One of the things you'll often read concerning wine regions around the world is how the increased awareness surrounding wine appreciation has led to an increase in wine quality. Vineyard management knowledge is at an all time high, sanitation has never been stricter, and there is enough demand worldwide to justify spending more money on better equipment. The combination of better viticulture, better science, and better production has resulted in better wine almost across the board. Over the last twenty years there is hardly a place left in the world that isn't making better wine than it was two decades earlier (unless you count some of the modern practices in places like Napa). Many cabernets are more approachable in their youth. Many pinot noirs are fleshy and sweet rather than tart and tannic. Chablis wines are round and crisp instead of astringent and green. Winemaking is pretty much in a better place now that it has ever been before.

The increased quality of wine, coupled with the increased interest in drinking it, has led to higher prices. People are simply willing to pay more for something that tastes the way they want it to taste. As many of the world's finest wines --wines that were often undrinkable in their youth and needed decades in the cellar-- are being made in a more drinkable style, prices have only gone up as a result. In my mind, a wine was always more valuable because it would age and continue to improve, rather than show well right off the bat. That's what made a great wine great. Now, however, it's a different story. People are increasingly opening Silver Oak, Caymus, Pontet-Canet, and Opus One wines less than two years after the vintage date. The rich, supple, fruit-concentrated flavors are what modern drinkers are after, rather than the savory, delicate, integrated character of an older, more mature wine. With a more approachable style comes a more saleable product --one that can be enjoyed quickly and then repurchased quickly.

Winemakers aren't the only ones, however, praising the increased quality of their craft. Ask any distiller in Scotland about his whisky and he'll tell you that it's never been better, and for the same reasons: increased knowledge, better equipment, better wood for maturation, and more money invested in the process. Not only is the whisky tasting better, but, much like with wine, it's tasting better at a younger age. When you ask these guys about the current shortage of whisky, they're not all that concerned. Dropping the age statement and replacing the product with a younger version isn't the end of the world because, in their minds, the whisky is better than it's ever been. I've literally been told by several major distillers the exact same line: "Yes, the whisky is younger, but it's also better than the whisky we were making twenty years ago." With wine, there's no question most products are better today than ever.

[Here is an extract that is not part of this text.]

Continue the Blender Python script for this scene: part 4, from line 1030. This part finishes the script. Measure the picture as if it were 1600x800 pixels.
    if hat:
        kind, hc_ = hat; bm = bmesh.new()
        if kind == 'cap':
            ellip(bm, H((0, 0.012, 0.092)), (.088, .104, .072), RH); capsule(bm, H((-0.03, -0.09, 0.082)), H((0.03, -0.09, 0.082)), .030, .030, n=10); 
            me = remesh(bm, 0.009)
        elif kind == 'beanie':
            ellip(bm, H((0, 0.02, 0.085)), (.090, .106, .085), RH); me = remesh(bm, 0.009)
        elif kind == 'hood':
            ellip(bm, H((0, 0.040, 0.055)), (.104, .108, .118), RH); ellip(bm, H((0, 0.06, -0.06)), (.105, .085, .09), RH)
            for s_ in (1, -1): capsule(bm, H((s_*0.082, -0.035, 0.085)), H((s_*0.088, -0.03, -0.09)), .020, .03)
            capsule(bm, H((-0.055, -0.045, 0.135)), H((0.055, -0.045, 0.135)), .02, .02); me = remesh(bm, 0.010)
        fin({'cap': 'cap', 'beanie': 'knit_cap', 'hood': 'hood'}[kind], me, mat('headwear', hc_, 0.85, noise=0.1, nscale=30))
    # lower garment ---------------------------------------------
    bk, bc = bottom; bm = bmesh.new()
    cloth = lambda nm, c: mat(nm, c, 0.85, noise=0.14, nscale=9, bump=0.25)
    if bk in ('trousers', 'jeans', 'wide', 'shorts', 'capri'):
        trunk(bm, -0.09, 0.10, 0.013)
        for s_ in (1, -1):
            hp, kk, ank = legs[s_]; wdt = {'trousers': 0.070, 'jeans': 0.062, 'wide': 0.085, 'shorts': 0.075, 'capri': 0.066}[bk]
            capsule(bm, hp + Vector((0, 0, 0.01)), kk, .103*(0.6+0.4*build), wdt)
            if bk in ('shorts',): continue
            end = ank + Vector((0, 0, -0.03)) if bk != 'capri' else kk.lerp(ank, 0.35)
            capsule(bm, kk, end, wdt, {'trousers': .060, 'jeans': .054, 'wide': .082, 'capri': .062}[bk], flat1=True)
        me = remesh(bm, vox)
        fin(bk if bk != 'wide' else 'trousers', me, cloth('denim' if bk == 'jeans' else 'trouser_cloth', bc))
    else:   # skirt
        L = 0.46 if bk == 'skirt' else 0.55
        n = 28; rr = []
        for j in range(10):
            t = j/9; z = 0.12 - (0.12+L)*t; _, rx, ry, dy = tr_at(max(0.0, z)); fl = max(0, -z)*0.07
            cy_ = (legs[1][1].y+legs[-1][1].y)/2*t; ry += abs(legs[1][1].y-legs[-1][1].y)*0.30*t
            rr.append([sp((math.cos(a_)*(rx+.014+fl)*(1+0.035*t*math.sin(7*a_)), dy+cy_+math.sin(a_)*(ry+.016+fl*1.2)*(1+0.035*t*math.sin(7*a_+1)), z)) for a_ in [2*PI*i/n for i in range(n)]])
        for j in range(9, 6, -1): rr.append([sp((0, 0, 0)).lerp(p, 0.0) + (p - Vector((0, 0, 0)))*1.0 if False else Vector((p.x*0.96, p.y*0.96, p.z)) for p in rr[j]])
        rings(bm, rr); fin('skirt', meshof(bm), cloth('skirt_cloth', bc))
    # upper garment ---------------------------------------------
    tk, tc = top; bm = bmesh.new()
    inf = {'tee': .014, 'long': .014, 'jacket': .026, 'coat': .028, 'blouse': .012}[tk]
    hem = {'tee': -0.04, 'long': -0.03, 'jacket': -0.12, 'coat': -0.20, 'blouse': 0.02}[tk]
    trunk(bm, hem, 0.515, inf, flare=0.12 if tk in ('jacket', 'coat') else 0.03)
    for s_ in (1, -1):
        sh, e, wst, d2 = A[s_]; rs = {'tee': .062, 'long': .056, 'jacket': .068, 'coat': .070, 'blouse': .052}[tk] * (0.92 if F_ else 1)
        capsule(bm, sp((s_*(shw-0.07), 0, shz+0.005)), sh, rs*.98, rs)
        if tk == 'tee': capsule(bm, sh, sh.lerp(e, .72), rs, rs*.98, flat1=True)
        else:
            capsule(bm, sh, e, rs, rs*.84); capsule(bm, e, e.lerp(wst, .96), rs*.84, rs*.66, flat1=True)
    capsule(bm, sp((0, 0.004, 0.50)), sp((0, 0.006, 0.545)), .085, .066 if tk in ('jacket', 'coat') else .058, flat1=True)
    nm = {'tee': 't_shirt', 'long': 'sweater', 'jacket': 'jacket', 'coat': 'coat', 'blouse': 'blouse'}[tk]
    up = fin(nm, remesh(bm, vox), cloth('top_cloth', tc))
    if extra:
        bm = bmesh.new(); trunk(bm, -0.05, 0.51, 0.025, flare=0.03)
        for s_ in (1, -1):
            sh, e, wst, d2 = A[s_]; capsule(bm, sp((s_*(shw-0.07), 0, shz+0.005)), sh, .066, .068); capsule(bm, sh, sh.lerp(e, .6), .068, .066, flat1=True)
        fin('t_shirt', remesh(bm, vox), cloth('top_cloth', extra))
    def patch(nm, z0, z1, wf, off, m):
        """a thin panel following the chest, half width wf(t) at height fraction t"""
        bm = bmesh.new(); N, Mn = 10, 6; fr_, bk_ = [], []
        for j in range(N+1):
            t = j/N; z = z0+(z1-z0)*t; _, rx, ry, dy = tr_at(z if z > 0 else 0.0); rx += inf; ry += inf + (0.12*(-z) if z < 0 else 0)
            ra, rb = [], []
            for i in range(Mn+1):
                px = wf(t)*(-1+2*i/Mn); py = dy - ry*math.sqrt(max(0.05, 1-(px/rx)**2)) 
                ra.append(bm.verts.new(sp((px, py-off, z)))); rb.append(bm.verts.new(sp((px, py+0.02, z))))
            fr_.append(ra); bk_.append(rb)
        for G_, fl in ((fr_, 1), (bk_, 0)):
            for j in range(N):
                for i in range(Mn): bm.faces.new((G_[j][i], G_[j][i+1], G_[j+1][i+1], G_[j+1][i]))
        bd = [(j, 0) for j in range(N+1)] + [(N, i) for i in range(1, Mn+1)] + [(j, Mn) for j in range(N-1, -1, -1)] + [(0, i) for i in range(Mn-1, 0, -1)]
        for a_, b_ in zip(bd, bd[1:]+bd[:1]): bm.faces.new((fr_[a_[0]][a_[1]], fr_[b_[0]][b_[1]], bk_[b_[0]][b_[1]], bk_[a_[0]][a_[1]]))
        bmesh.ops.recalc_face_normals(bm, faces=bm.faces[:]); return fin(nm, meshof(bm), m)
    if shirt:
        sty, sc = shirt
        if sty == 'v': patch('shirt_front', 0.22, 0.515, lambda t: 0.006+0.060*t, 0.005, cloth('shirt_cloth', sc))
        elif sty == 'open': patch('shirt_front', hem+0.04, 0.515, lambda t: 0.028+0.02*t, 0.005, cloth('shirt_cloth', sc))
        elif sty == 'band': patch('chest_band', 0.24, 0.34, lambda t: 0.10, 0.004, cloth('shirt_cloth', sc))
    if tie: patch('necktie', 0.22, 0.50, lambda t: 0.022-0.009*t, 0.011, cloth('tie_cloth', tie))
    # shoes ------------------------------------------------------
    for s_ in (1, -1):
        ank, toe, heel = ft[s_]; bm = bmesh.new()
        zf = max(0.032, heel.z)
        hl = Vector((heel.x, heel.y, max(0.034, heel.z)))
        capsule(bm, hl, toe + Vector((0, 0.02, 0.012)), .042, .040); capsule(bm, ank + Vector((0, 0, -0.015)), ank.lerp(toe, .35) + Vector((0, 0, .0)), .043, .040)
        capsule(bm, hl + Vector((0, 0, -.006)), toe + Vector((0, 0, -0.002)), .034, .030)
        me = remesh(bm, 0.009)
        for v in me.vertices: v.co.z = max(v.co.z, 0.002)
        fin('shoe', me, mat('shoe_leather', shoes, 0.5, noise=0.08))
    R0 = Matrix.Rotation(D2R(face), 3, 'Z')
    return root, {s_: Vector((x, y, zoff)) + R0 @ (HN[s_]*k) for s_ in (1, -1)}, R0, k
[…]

But is the increased quality in whisky as palpable?

I think single malts need to be judged on a case-by-case basis. Some whiskies are just not as impressive as they once were, simply because there's less stock to make them with. Older whiskies were once married into 12 and 15 year expressions to add richness, whereas today there's barely enough 12 year malt to keep the age on the label. Some distilleries, however, are indeed making better whiskies at a younger age. Glen Garioch comes to mind immediately, as does Arran, but peatier whiskies have a distinct advantage in my mind. David and I have been very, very impressed by the quality of young peated whiskies we've tasted over the last year. Our new 7 year old "Island" distillery malt is going to shock the pants off of you. As will two three year old malts we plan on bringing in very soon from Bladnoch and another big, big name.

In some cases, the quality of young single malt whisky is indeed better than it's ever been. I'd never dreamed we'd be able to make people happy selling three year old single malt whiskies in the past, but today it's a reality. One wonders if it's more out of necessity, however.